DATA EXCERPTS:
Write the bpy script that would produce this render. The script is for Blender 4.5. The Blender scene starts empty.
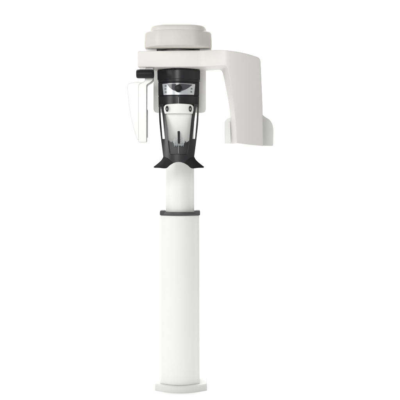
import bpy, bmesh, math
from mathutils import Vector
C = bpy.context.scene.collection
S = 0.00615            # metres per photo pixel at Y = 0
CAMX, CAMZ, D = 0.123, 1.332, 5.0
def at(px, py, Y):
    k = (D + Y) / D * S
    return Vector((CAMX + (px - 200) * k, Y, CAMZ + (165 - py) * k))

# ---------------------------------------------------------------- materials
def mat(name, col, rough=0.4, bev=0.003, metal=0.0, bump=0.02, bscale=900, spec=0.5, trans=0.0, coat=0.0, var=0.008):
    m = bpy.data.materials.new(name); m.use_nodes = True
    nt = m.node_tree; p = nt.nodes['Principled BSDF']
    p.inputs['Roughness'].default_value = rough
    p.inputs['Metallic'].default_value = metal
    p.inputs['Specular IOR Level'].default_value = spec
    p.inputs['Transmission Weight'].default_value = trans
    p.inputs['Coat Weight'].default_value = coat
    tc = nt.nodes.new('ShaderNodeTexCoord')
    n1 = nt.nodes.new('ShaderNodeTexNoise'); n1.inputs['Scale'].default_value = 6; n1.inputs['Detail'].default_value = 3
    nt.links.new(tc.outputs['Object'], n1.inputs['Vector'])
    cr = nt.nodes.new('ShaderNodeValToRGB')
    cr.color_ramp.elements[0].position = .3; cr.color_ramp.elements[1].position = .7
    cr.color_ramp.elements[0].color = tuple(c * (1 - var) for c in col) + (1,)
    cr.color_ramp.elements[1].color = tuple(min(1, c * (1 + var)) for c in col) + (1,)
    nt.links.new(n1.outputs['Fac'], cr.inputs['Fac']); nt.links.new(cr.outputs['Color'], p.inputs['Base Color'])
    n2 = nt.nodes.new('ShaderNodeTexNoise'); n2.inputs['Scale'].default_value = bscale; n2.inputs['Detail'].default_value = 2
    nt.links.new(tc.outputs['Object'], n2.inputs['Vector'])
    bp = nt.nodes.new('ShaderNodeBump'); bp.inputs['Strength'].default_value = bump; bp.inputs['Distance'].default_value = .001
    nt.links.new(n2.outputs['Fac'], bp.inputs['Height'])
    if bev:
        bv = nt.nodes.new('ShaderNodeBevel'); bv.samples = 6; bv.inputs['Radius'].default_value = bev
        nt.links.new(bv.outputs['Normal'], bp.inputs['Normal'])
    nt.links.new(bp.outputs['Normal'], p.inputs['Normal'])
    return m
WHITE = mat('white_paint', (.80, .80, .785), .42, .004)
BASE_SHADE = mat('shaded_white_paint', (.68, .68, .665), .45, .003)  # the white paint darkened, putting shade into the base plate's colour
ARM = mat('arm_paint', (.71, .70, .672), .42, .007)
BEIGE = mat('warm_grey_paint', (.60, .58, .535), .45, .006)
PALE = mat('detector_paint', (.83, .83, .82), .35, .002)
BLACK = mat('black_plastic', (.019, .019, .021), .33, .0025, bump=.08, spec=.34)
SATIN = mat('satin_black', (.018, .018, .020), .3, .0025, bump=.08, spec=.55)
MATT = mat('matt_black', (.008, .008, .009), .45, .003, bump=.1, spec=.25)
GREY = mat('dark_grey_trim', (.06, .06, .06), .4, .002)
STEEL = mat('brushed_metal', (.55, .55, .55), .3, .001, metal=1)
SILVER = mat('silver_panel', (.62, .63, .64), .3, .001, metal=.35)
KEY = mat('grey_button', (.16, .17, .18), .5, .0005)
GLOSS = mat('smoked_lens', (.07, .07, .075), .12, .001)
CLEAR = mat('clear_plastic', (.6, .61, .62), .4, 0, bump=0, var=0)
CLEAR.node_tree.nodes['Principled BSDF'].inputs['Alpha'].default_value = .32
OUTLINE = mat('outline_grey', (.42, .42, .41), .5, 0)
FAINT = mat('pale_outline', (.50, .50, .49), .5, 0)
LINE = mat('seam_grey', (.35, .35, .35), .4, 0)
STUDIO = mat('studio_white', (.92, .92, .92), .8, 0, bump=.0, spec=.1, var=0)

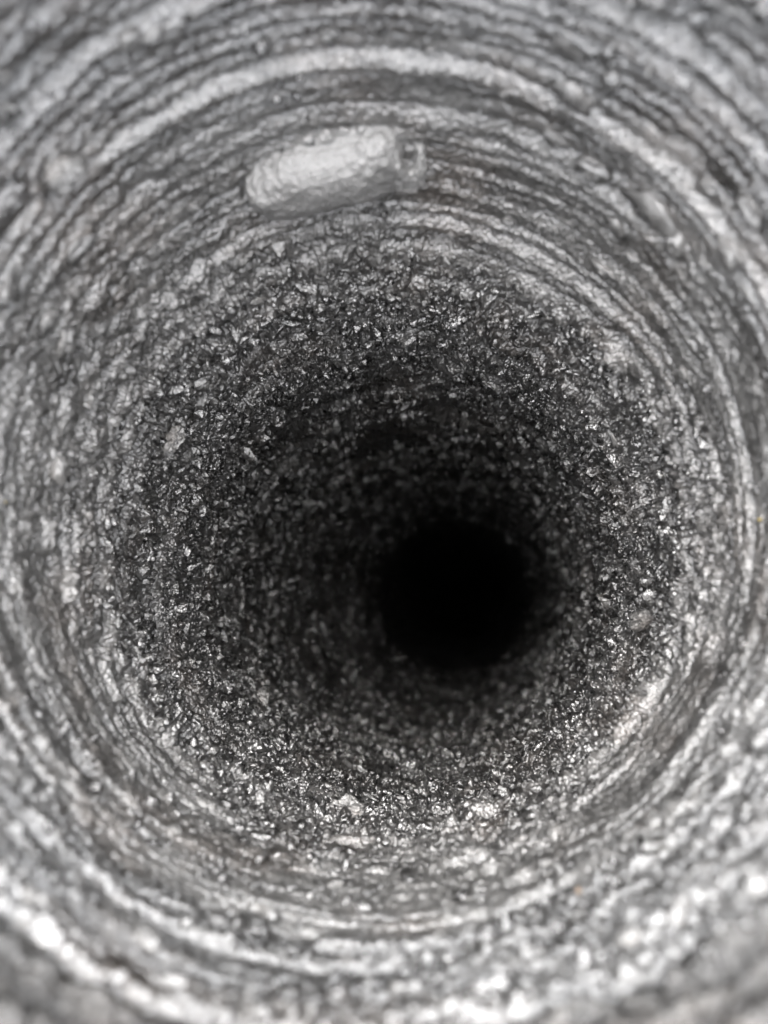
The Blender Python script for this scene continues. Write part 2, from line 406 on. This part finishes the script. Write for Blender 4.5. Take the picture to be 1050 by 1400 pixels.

YOUR GOAL:
Transcribe the listing in full. Omit the pictures and keep every line exact.

SOLUTION TO THIS PROBLEM:
Write the bpy script that would produce this render. The script is for Blender 4.5. The Blender scene starts empty.
import bpy, bmesh, math
from mathutils import Vector
C = bpy.context.scene.collection
S = 0.00615            # metres per photo pixel at Y = 0
CAMX, CAMZ, D = 0.123, 1.332, 5.0
def at(px, py, Y):
    k = (D + Y) / D * S
    return Vector((CAMX + (px - 200) * k, Y, CAMZ + (165 - py) * k))

# ---------------------------------------------------------------- materials
def mat(name, col, rough=0.4, bev=0.003, metal=0.0, bump=0.02, bscale=900, spec=0.5, trans=0.0, coat=0.0, var=0.008):
    m = bpy.data.materials.new(name); m.use_nodes = True
    nt = m.node_tree; p = nt.nodes['Principled BSDF']
    p.inputs['Roughness'].default_value = rough
    p.inputs['Metallic'].default_value = metal
    p.inputs['Specular IOR Level'].default_value = spec
    p.inputs['Transmission Weight'].default_value = trans
    p.inputs['Coat Weight'].default_value = coat
    tc = nt.nodes.new('ShaderNodeTexCoord')
    n1 = nt.nodes.new('ShaderNodeTexNoise'); n1.inputs['Scale'].default_value = 6; n1.inputs['Detail'].default_value = 3
    nt.links.new(tc.outputs['Object'], n1.inputs['Vector'])
    cr = nt.nodes.new('ShaderNodeValToRGB')
    cr.color_ramp.elements[0].position = .3; cr.color_ramp.elements[1].position = .7
    cr.color_ramp.elements[0].color = tuple(c * (1 - var) for c in col) + (1,)
    cr.color_ramp.elements[1].color = tuple(min(1, c * (1 + var)) for c in col) + (1,)
    nt.links.new(n1.outputs['Fac'], cr.inputs['Fac']); nt.links.new(cr.outputs['Color'], p.inputs['Base Color'])
    n2 = nt.nodes.new('ShaderNodeTexNoise'); n2.inputs['Scale'].default_value = bscale; n2.inputs['Detail'].default_value = 2
    nt.links.new(tc.outputs['Object'], n2.inputs['Vector'])
    bp = nt.nodes.new('ShaderNodeBump'); bp.inputs['Strength'].default_value = bump; bp.inputs['Distance'].default_value = .001
    nt.links.new(n2.outputs['Fac'], bp.inputs['Height'])
    if bev:
        bv = nt.nodes.new('ShaderNodeBevel'); bv.samples = 6; bv.inputs['Radius'].default_value = bev
        nt.links.new(bv.outputs['Normal'], bp.inputs['Normal'])
    nt.links.new(bp.outputs['Normal'], p.inputs['Normal'])
    return m
WHITE = mat('white_paint', (.80, .80, .785), .42, .004)
BASE_SHADE = mat('shaded_white_paint', (.68, .68, .665), .45, .003)  # the white paint darkened, putting shade into the base plate's colour
ARM = mat('arm_paint', (.71, .70, .672), .42, .007)
BEIGE = mat('warm_grey_paint', (.60, .58, .535), .45, .006)
PALE = mat('detector_paint', (.83, .83, .82), .35, .002)
BLACK = mat('black_plastic', (.019, .019, .021), .33, .0025, bump=.08, spec=.34)
SATIN = mat('satin_black', (.018, .018, .020), .3, .0025, bump=.08, spec=.55)
MATT = mat('matt_black', (.008, .008, .009), .45, .003, bump=.1, spec=.25)
GREY = mat('dark_grey_trim', (.06, .06, .06), .4, .002)
STEEL = mat('brushed_metal', (.55, .55, .55), .3, .001, metal=1)
SILVER = mat('silver_panel', (.62, .63, .64), .3, .001, metal=.35)
KEY = mat('grey_button', (.16, .17, .18), .5, .0005)
GLOSS = mat('smoked_lens', (.07, .07, .075), .12, .001)
CLEAR = mat('clear_plastic', (.6, .61, .62), .4, 0, bump=0, var=0)
CLEAR.node_tree.nodes['Principled BSDF'].inputs['Alpha'].default_value = .32
OUTLINE = mat('outline_grey', (.42, .42, .41), .5, 0)
FAINT = mat('pale_outline', (.50, .50, .49), .5, 0)
LINE = mat('seam_grey', (.35, .35, .35), .4, 0)
STUDIO = mat('studio_white', (.92, .92, .92), .8, 0, bump=.0, spec=.1, var=0)

The Blender Python script for this scene continues. Write part 2, from line 406 on. This part finishes the script. Write for Blender 4.5. Take the picture to be 1050 by 1400 pixels.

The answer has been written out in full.